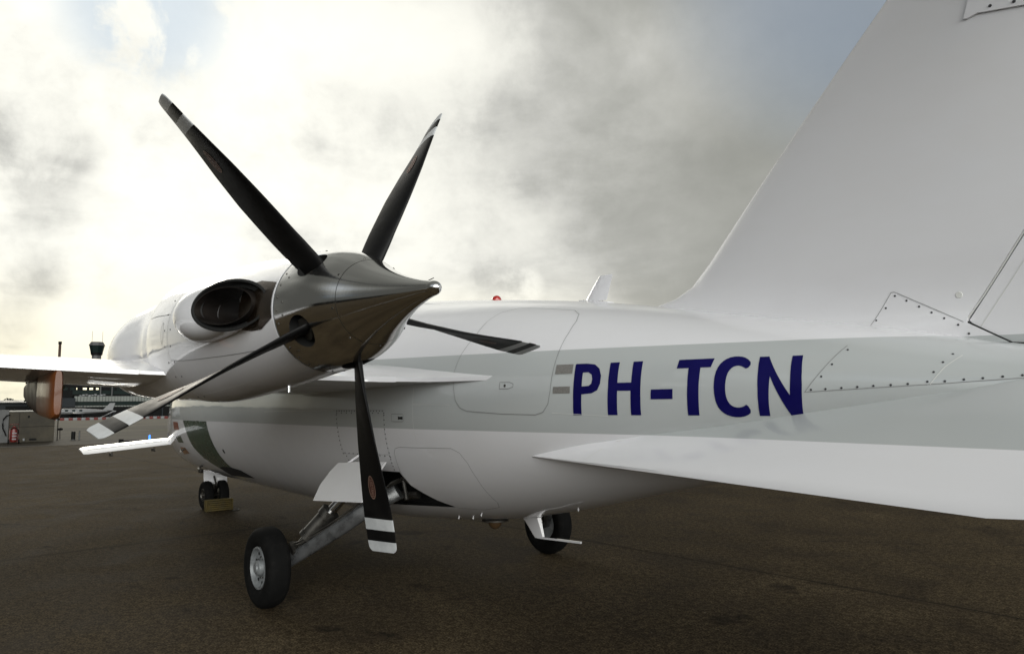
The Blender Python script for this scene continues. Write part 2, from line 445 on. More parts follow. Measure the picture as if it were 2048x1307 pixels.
class Body:
    """long body lofted along X out of superellipse sections"""
    def __init__(s, xs, zt, zb, w, yc=0., n=2.0, sig=.3, step=.02):
        s.x0, s.x1, s.yc, s.n = xs[0], xs[-1], yc, n
        s.g = np.arange(xs[0], xs[-1] + step / 2, step)
        k = np.arange(-int(3 * sig / step), int(3 * sig / step) + 1) * step
        kern = np.exp(-k**2 / 2 / sig**2) if sig > 0 else np.array([1.]); kern /= kern.sum()
        def sm(v):
            y = pchip(xs, v, s.g); p = len(k) // 2
            # pad linearly so the ends keep their slope
            a = y[0] - (y[1:p + 1][::-1] - y[0]); b = y[-1] - (y[-p - 1:-1][::-1] - y[-1])
            z = np.convolve(np.concatenate([a, y, b]), kern, 'valid')
            return z
        s.t, s.b, s.w = sm(zt), sm(zb), sm(w)
        s.w = np.maximum(s.w, .01)
    def at(s, x):
        return [float(np.interp(x, s.g, q)) for q in (s.t, s.b, s.w)]
    def ring(s, x, nt):
        t, b, w = s.at(x); o = []
        for k in range(nt):
            a = 2 * math.pi * k / nt; c, q = math.cos(a), math.sin(a)
            c = math.copysign(abs(c) ** (2 / s.n), c); q = math.copysign(abs(q) ** (2 / s.n), q)
            o.append(Vector((x, s.yc + w * c, (t + b) / 2 + (t - b) / 2 * q)))
        return o
    def mesh(s, xs, nt=96): return rings_bm([s.ring(x, nt) for x in xs])
    def side(s, x, z, sgn=-1):
        t, b, w = s.at(x); q = min(abs((z - (t + b) / 2) / ((t - b) / 2)), .9995)
        return Vector((x, s.yc + sgn * w * (1 - q ** s.n) ** (1 / s.n), z))
    def S(s, sgn=-1):
        def f(x, z):
            p = s.side(x, z, sgn); e = .01
            n = (s.side(x + e, z, sgn) - s.side(x - e, z, sgn)).cross(s.side(x, z + e, sgn) - s.side(x, z - e, sgn)).normalized()
            if n.y * sgn < 0: n = -n
            return p, n
        return f

def patch(f, poly, off=.0015, holes=(), gx=.05, gz=.03):
    """a thin skin following surface f over a polygon given in (x, z)"""
    polys = [poly] + list(holes)
    vs = [Vector((p[0], 0, p[1])) for q in polys for p in q]
    tri = tessellate_polygon([[Vector((p[0], p[1], 0)) for p in q] for q in polys])
    bm = bmesh.new(); V = [bm.verts.new(v) for v in vs]
    for t in tri:
        try: bm.faces.new([V[i] for i in t])
        except ValueError: pass
    xs = [v.x for v in vs]; zs = [v.z for v in vs]
    for a, lo, hi, st in ((0, min(xs), max(xs), gx), (2, min(zs), max(zs), gz)):
        k = lo + st
        while k < hi:
            co = [0, 0, 0]; no = [0, 0, 0]; co[a] = k; no[a] = 1
            bmesh.ops.bisect_plane(bm, geom=bm.verts[:] + bm.edges[:] + bm.faces[:], plane_co=co, plane_no=no, dist=1e-5)
            k += st
    for v in bm.verts:
        p, n = f(v.co.x, v.co.z); v.co = p + n * off
    bm.normal_update()
    p, n = f(sum(xs) / len(xs), sum(zs) / len(zs))
    av = sum((q.normal for q in bm.faces), Vector())
    if av.dot(n) < 0: bmesh.ops.reverse_faces(bm, faces=bm.faces[:])
    return bm
def resample(pts, step, closed=False):
    pts = [Vector((*p, 0)) if len(p) == 2 else Vector(p) for p in pts]
    if closed: pts = pts + [pts[0]]
    o = []
    for a, b in zip(pts, pts[1:]):
        n = max(1, int((b - a).length / step))
        for k in range(n): o.append(a.lerp(b, k / n))
    if not closed: o.append(pts[-1])
    return o
def chaikin(pts, it=2, closed=False):
    pts = [tuple(p) for p in pts]
    for _ in range(it):
        o = [] if closed else [pts[0]]
        rng = range(len(pts)) if closed else range(len(pts) - 1)
        for i in rng:
            a, b = pts[i], pts[(i + 1) % len(pts)]
            o.append(tuple(.75 * p + .25 * q for p, q in zip(a, b))); o.append(tuple(.25 * p + .75 * q for p, q in zip(a, b)))
        if not closed: o.append(pts[-1])
        pts = o
    return pts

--

Given exercise: Your task is to repeat the material above exactly, without its pictures.

Solution:
The Blender Python script for this scene continues. Write part 2, from line 445 on. More parts follow. Measure the picture as if it were 2048x1307 pixels.
class Body:
    """long body lofted along X out of superellipse sections"""
    def __init__(s, xs, zt, zb, w, yc=0., n=2.0, sig=.3, step=.02):
        s.x0, s.x1, s.yc, s.n = xs[0], xs[-1], yc, n
        s.g = np.arange(xs[0], xs[-1] + step / 2, step)
        k = np.arange(-int(3 * sig / step), int(3 * sig / step) + 1) * step
        kern = np.exp(-k**2 / 2 / sig**2) if sig > 0 else np.array([1.]); kern /= kern.sum()
        def sm(v):
            y = pchip(xs, v, s.g); p = len(k) // 2
            # pad linearly so the ends keep their slope
            a = y[0] - (y[1:p + 1][::-1] - y[0]); b = y[-1] - (y[-p - 1:-1][::-1] - y[-1])
            z = np.convolve(np.concatenate([a, y, b]), kern, 'valid')
            return z
        s.t, s.b, s.w = sm(zt), sm(zb), sm(w)
        s.w = np.maximum(s.w, .01)
    def at(s, x):
        return [float(np.interp(x, s.g, q)) for q in (s.t, s.b, s.w)]
    def ring(s, x, nt):
        t, b, w = s.at(x); o = []
        for k in range(nt):
            a = 2 * math.pi * k / nt; c, q = math.cos(a), math.sin(a)
            c = math.copysign(abs(c) ** (2 / s.n), c); q = math.copysign(abs(q) ** (2 / s.n), q)
            o.append(Vector((x, s.yc + w * c, (t + b) / 2 + (t - b) / 2 * q)))
        return o
    def mesh(s, xs, nt=96): return rings_bm([s.ring(x, nt) for x in xs])
    def side(s, x, z, sgn=-1):
        t, b, w = s.at(x); q = min(abs((z - (t + b) / 2) / ((t - b) / 2)), .9995)
        return Vector((x, s.yc + sgn * w * (1 - q ** s.n) ** (1 / s.n), z))
    def S(s, sgn=-1):
        def f(x, z):
            p = s.side(x, z, sgn); e = .01
            n = (s.side(x + e, z, sgn) - s.side(x - e, z, sgn)).cross(s.side(x, z + e, sgn) - s.side(x, z - e, sgn)).normalized()
            if n.y * sgn < 0: n = -n
            return p, n
        return f

def patch(f, poly, off=.0015, holes=(), gx=.05, gz=.03):
    """a thin skin following surface f over a polygon given in (x, z)"""
    polys = [poly] + list(holes)
    vs = [Vector((p[0], 0, p[1])) for q in polys for p in q]
    tri = tessellate_polygon([[Vector((p[0], p[1], 0)) for p in q] for q in polys])
    bm = bmesh.new(); V = [bm.verts.new(v) for v in vs]
    for t in tri:
        try: bm.faces.new([V[i] for i in t])
        except ValueError: pass
    xs = [v.x for v in vs]; zs = [v.z for v in vs]
    for a, lo, hi, st in ((0, min(xs), max(xs), gx), (2, min(zs), max(zs), gz)):
        k = lo + st
        while k < hi:
            co = [0, 0, 0]; no = [0, 0, 0]; co[a] = k; no[a] = 1
            bmesh.ops.bisect_plane(bm, geom=bm.verts[:] + bm.edges[:] + bm.faces[:], plane_co=co, plane_no=no, dist=1e-5)
            k += st
    for v in bm.verts:
        p, n = f(v.co.x, v.co.z); v.co = p + n * off
    bm.normal_update()
    p, n = f(sum(xs) / len(xs), sum(zs) / len(zs))
    av = sum((q.normal for q in bm.faces), Vector())
    if av.dot(n) < 0: bmesh.ops.reverse_faces(bm, faces=bm.faces[:])
    return bm
def resample(pts, step, closed=False):
    pts = [Vector((*p, 0)) if len(p) == 2 else Vector(p) for p in pts]
    if closed: pts = pts + [pts[0]]
    o = []
    for a, b in zip(pts, pts[1:]):
        n = max(1, int((b - a).length / step))
        for k in range(n): o.append(a.lerp(b, k / n))
    if not closed: o.append(pts[-1])
    return o
def chaikin(pts, it=2, closed=False):
    pts = [tuple(p) for p in pts]
    for _ in range(it):
        o = [] if closed else [pts[0]]
        rng = range(len(pts)) if closed else range(len(pts) - 1)
        for i in rng:
            a, b = pts[i], pts[(i + 1) % len(pts)]
            o.append(tuple(.75 * p + .25 * q for p, q in zip(a, b))); o.append(tuple(.25 * p + .75 * q for p, q in zip(a, b)))
        if not closed: o.append(pts[-1])
        pts = o
    return pts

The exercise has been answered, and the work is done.